## TASK TO CARRY OUT
Check every line of the entries below for the word "picture", and copy the ones that have it.

Scenes as source code
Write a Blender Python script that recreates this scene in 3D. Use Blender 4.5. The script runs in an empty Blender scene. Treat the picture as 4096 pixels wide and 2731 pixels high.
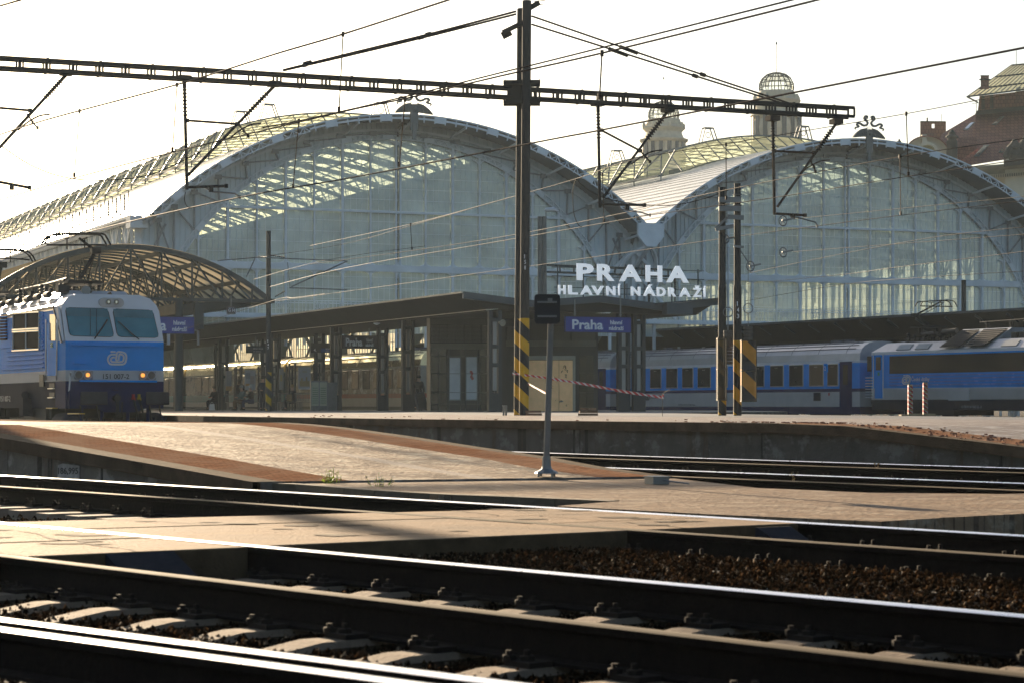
import bpy, math, random
import numpy as np
from mathutils import Vector, Matrix
random.seed(7); rng=np.random.default_rng(7)
sc=bpy.context.scene; COL=sc.collection
R=math.radians
# ---------------------------------------------------------------- camera, world, sun, exposure
cam=bpy.data.cameras.new('camera'); co=bpy.data.objects.new('camera',cam); COL.objects.link(co)
co.location=(0,0,.8); co.rotation_euler=(R(90),0,0)
cam.sensor_width=36; cam.lens=78.93; cam.shift_y=(1620-1365.5)/4096; cam.clip_start=.1; cam.clip_end=3000
cam.dof.use_dof=True; cam.dof.focus_distance=75; cam.dof.aperture_fstop=9
sc.camera=co
SUN_AZ=21.5; SUN_EL=14.5       # degrees left of the view axis, above the horizon
world=bpy.data.worlds.new('World'); sc.world=world; world.use_nodes=True
wn=world.node_tree.nodes; wl=world.node_tree.links
sky=wn.new('ShaderNodeTexSky'); sky.sky_type='NISHITA'; sky.sun_disc=False
sky.sun_elevation=R(SUN_EL); sky.sun_rotation=R(-SUN_AZ); sky.air_density=1.0; sky.dust_density=2; sky.ozone_density=2
wl.new(sky.outputs[0],wn['Background'].inputs[0]); wn['Background'].inputs[1].default_value=.045
sl=bpy.data.lights.new('sun','SUN'); sl.energy=4.2; sl.angle=R(.5); sl.color=(1,.79,.54)
so=bpy.data.objects.new('sun',sl); COL.objects.link(so)
sd=Vector((-math.sin(R(SUN_AZ))*math.cos(R(SUN_EL)),math.cos(R(SUN_AZ))*math.cos(R(SUN_EL)),math.sin(R(SUN_EL))))
so.rotation_euler=sd.to_track_quat('Z','Y').to_euler(); so.location=(-30,60,60)
sc.view_settings.view_transform='Standard'; sc.view_settings.look='None'; sc.view_settings.gamma=1
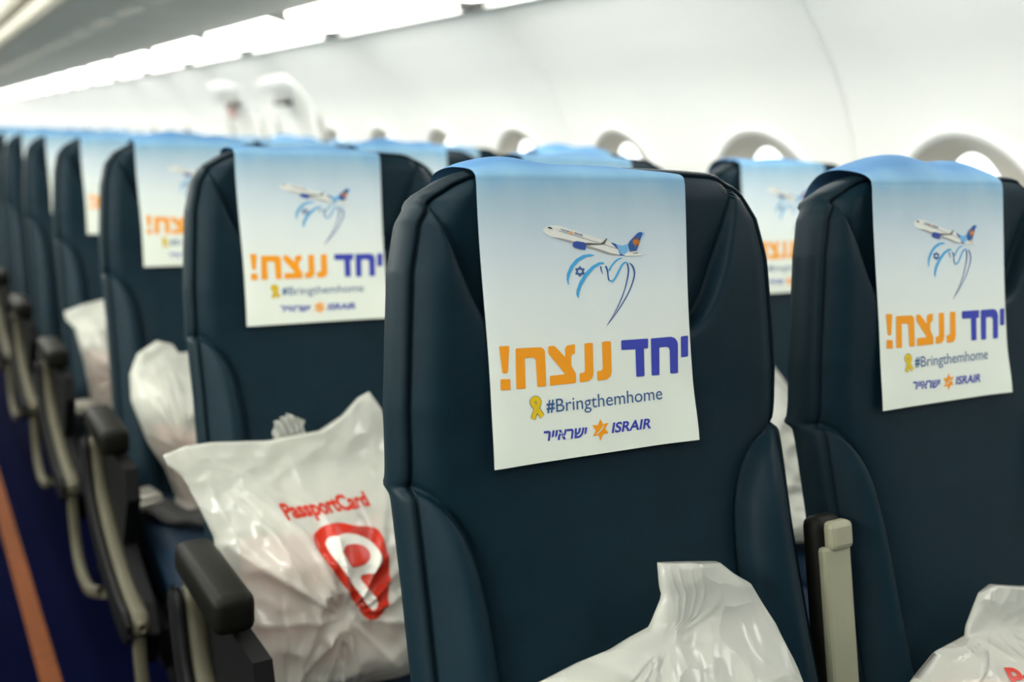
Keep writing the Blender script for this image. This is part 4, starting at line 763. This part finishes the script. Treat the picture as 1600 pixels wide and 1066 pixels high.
# ------------------------------------------------------------------ plastic bags on the seats
def make_bag(key, label, thick, seed, prints=(), contents='contents_pink', fold=0.25, group=None):
    b = BAGS[key]; j, i = b['seat']; off = b['off']; N = 96
    rnd = random.Random(seed)
    L, R = resample(b['L'], N), resample(b['R'], N); T, B = resample(b['T'], N), resample(b['B'], N)
    s = np.linspace(0, 1, N)[None, :, None]; t = np.linspace(0, 1, N)[:, None, None]
    P = (1 - s) * L[:, None] + s * R[:, None] + (1 - t) * T[None] + t * B[None] - ((1 - s) * (1 - t) * L[0] + s * (1 - t) * R[0] + (1 - s) * t * L[-1] + s * t * R[-1])
    s2, t2 = s[..., 0], t[..., 0]
    es = np.clip(1 - np.abs(2 * s2 - 1) ** 2.6, 0, 1) ** 0.55
    full = smooth(fold * 0.4, fold * 1.7, t2); low = np.clip((1 - t2) / 0.10, 0, 1) ** 0.5
    body = es * (0.12 + 0.88 * full) * low
    # folds radiating from pinched points, plus crumple
    wr = np.zeros((N, N)); pinch = [(rnd.uniform(-0.1, 0.3), rnd.uniform(-0.1, 0.2)), (rnd.uniform(0.7, 1.1), rnd.uniform(-0.1, 0.25)), (rnd.uniform(0.3, 0.7), rnd.uniform(0.5, 0.8)), (rnd.uniform(0.0, 1.0), rnd.uniform(0.9, 1.1))]
    for (ps, pt) in pinch:
        a = np.arctan2(t2 - pt, s2 - ps); r = np.hypot(t2 - pt, s2 - ps); ph = rnd.uniform(0, 6)
        k = rnd.uniform(9, 15); wr += np.exp(-r / 0.45) * (1 - np.abs(np.sin(a * k / 2 + ph + 1.2 * np.sin(3 * a + ph)))) ** 2.2 * np.clip(r / 0.12, 0, 1)
    V = []; nz = np.zeros((N, N)); fz = np.zeros((N, N))
    for a in range(N):
        for c in range(N):
            q = Vector((P[a, c, 0] * 22 + seed, P[a, c, 1] * 22, seed * 1.7))
            nz[a, c] = abs(noise.noise(q)) - 0.25; fz[a, c] = noise.noise(q * 0.35)
    damp = np.clip(es * 1.5, 0, 1) * np.clip((1 - t2) / 0.06, 0, 1)
    d = thick * body * (1 + 0.25 * fz) + (0.017 * wr * damp - 0.013 * nz * damp) * (0.10 + 0.90 * full) + 0.006 * fz
    front = sp(P[..., 0], P[..., 1], off + d); back = sp(P[..., 0], P[..., 1], np.maximum(off - 0.25 * thick * body - 0.003, 0.012 + 0 * body))
    if True:
        f2 = front.reshape(-1, 3); b2 = back.reshape(-1, 3); V = np.concatenate([f2, b2]); F = []; o2 = N * N
        for a in range(N - 1):
            for c in range(N - 1):
                q = (a * N + c, (a + 1) * N + c, (a + 1) * N + c + 1, a * N + c + 1); F.append(q)
                F.append(tuple(o2 + x for x in q[::-1]))
        rim = [(0, c) for c in range(N)] + [(a, N - 1) for a in range(1, N)] + [(N - 1, c) for c in range(N - 2, -1, -1)] + [(a, 0) for a in range(N - 2, 0, -1)]
        rid = [a * N + c for a, c in rim]
        for a, c in zip(rid, rid[1:] + rid[:1]): F.append((a, c, o2 + c, o2 + a))
    loc = (j * SEAT_PITCH, i * PITCH, 0)
    o = link('plastic_bag', mesh_from('plastic_bag', V, F, 'bag_plastic'), None, loc); tag(o, label, 'plastic bag', group)
    # lumpy contents inside
    n2 = 28; CV, CF = [], []
    for a in range(n2):
        for c in range(n2):
            ss, tt = 0.12 + 0.76 * c / (n2 - 1), 0.42 + 0.55 * a / (n2 - 1)
            ia, ic = tt * (N - 1), ss * (N - 1); a0, c0 = int(ia), int(ic); p = P[a0, c0]
            e = (1 - abs(2 * c / (n2 - 1) - 1) ** 4) * (1 - abs(2 * a / (n2 - 1) - 1) ** 4)
            dd = off + d[a0, c0] * 0.55 * e + 0.02 * noise.noise(Vector((p[0] * 30, p[1] * 30, seed))) * e - 0.004
            CV.append(sp(p[0], p[1], max(dd, 0.014)))
    for a in range(n2 - 1):
        for c in range(n2 - 1): CF.append((a * n2 + c, (a + 1) * n2 + c, (a + 1) * n2 + c + 1, a * n2 + c + 1))
    link('bag_contents', mesh_from('bag_contents', CV, CF, contents), o)
    tree = BVHTree.FromPolygons([tuple(v) for v in V], F)
    def on_bag(u, v, layer):
        q = sp(u, v, 0.5); nrm = Vector(sp(0, 0, 0) - sp(0, 0, 1)).normalized()
        hit = tree.ray_cast(Vector(q), nrm)
        q2 = hit[0] if hit[0] is not None else Vector(sp(u, v, off + thick * 0.8))
        q2 = q2 - nrm * (0.0008 + 0.0008 * layer); return tuple(q2)
    for nm, pr in prints: link(nm, pr.build(nm, on_bag, 0.0035), o)
    return o
def bag_text(p0, dn, p1):
    pr = Print(); p0, dn, p1 = map(np.array, (p0, dn, p1)); upv = p0 - dn
    co, fs = text_mesh('PassportCard', 0, 0.035); c2, _ = text_mesh('P'); cap = c2[:, 1].max(); below = max(0, co[:, 1].max() - cap) * 0.9
    pr.add(dn + co[:, :1] * (p1 - dn) / co[:, 0].max() + (co[:, 1:] - below) * upv / cap, fs, 'print_red', 1); return pr
sh = Print()
for q, (m, pts) in enumerate(SHIELD): sh.poly(pts, m, 1 + q, rounded=True)
bag2 = make_bag('A2', 'big white plastic bag with red shield logo on the second aisle seat', 0.085, 11, [('shield_print', sh), ('brand_print', bag_text(*BAGTXT))], fold=0.3)
HV, HF = [], []
for a in range(9):
    for c in range(25):
        x = -0.112 + 0.046 * c / 24; hv = -0.425 + 0.046 * (a / 8) * (1 - 0.25 * abs(c / 12 - 1))
        HV.append(sp(x, hv, 0.075 + 0.008 * math.sin(c * 1.3 + a) + 0.004 * math.sin(c * 3.1)))
for a in range(8):
    for c in range(24): HF.append((a * 25 + c, a * 25 + c + 1, (a + 1) * 25 + c + 1, (a + 1) * 25 + c))
link('handle_flap', mesh_from('handle_flap', HV, HF, 'bag_plastic'), bag2)
make_bag('A1', 'crumpled white plastic bag with upright flap on the foreground seat', 0.075, 23, contents='contents_grey', fold=0.32)
make_bag('B1', 'white plastic bag at the bottom right corner on the middle seat', 0.075, 5, [('brand_print', bag_text(*BAGTXT_B1))], fold=0.25)
make_bag('A3', 'blurred rounded white bag on the third aisle seat, left of the shield bag', 0.07, 31, fold=0.2)
make_bag('A4', 'small blurred white and pink bag on the fourth aisle seat', 0.06, 47, fold=0.15)
make_bag('C2', 'white bag glimpsed in the gap between the two nearest seats', 0.06, 53, fold=0.2, contents='contents_grey')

## TASK OUTPUT
Write a Blender Python script that recreates this scene in 3D. Use Blender 4.5. The script runs in an empty Blender scene. Treat the picture as 4096 pixels wide and 2731 pixels high.
Keep writing the Blender script for this image. This is part 4, starting at line 763. This part finishes the script. Treat the picture as 1600 pixels wide and 1066 pixels high.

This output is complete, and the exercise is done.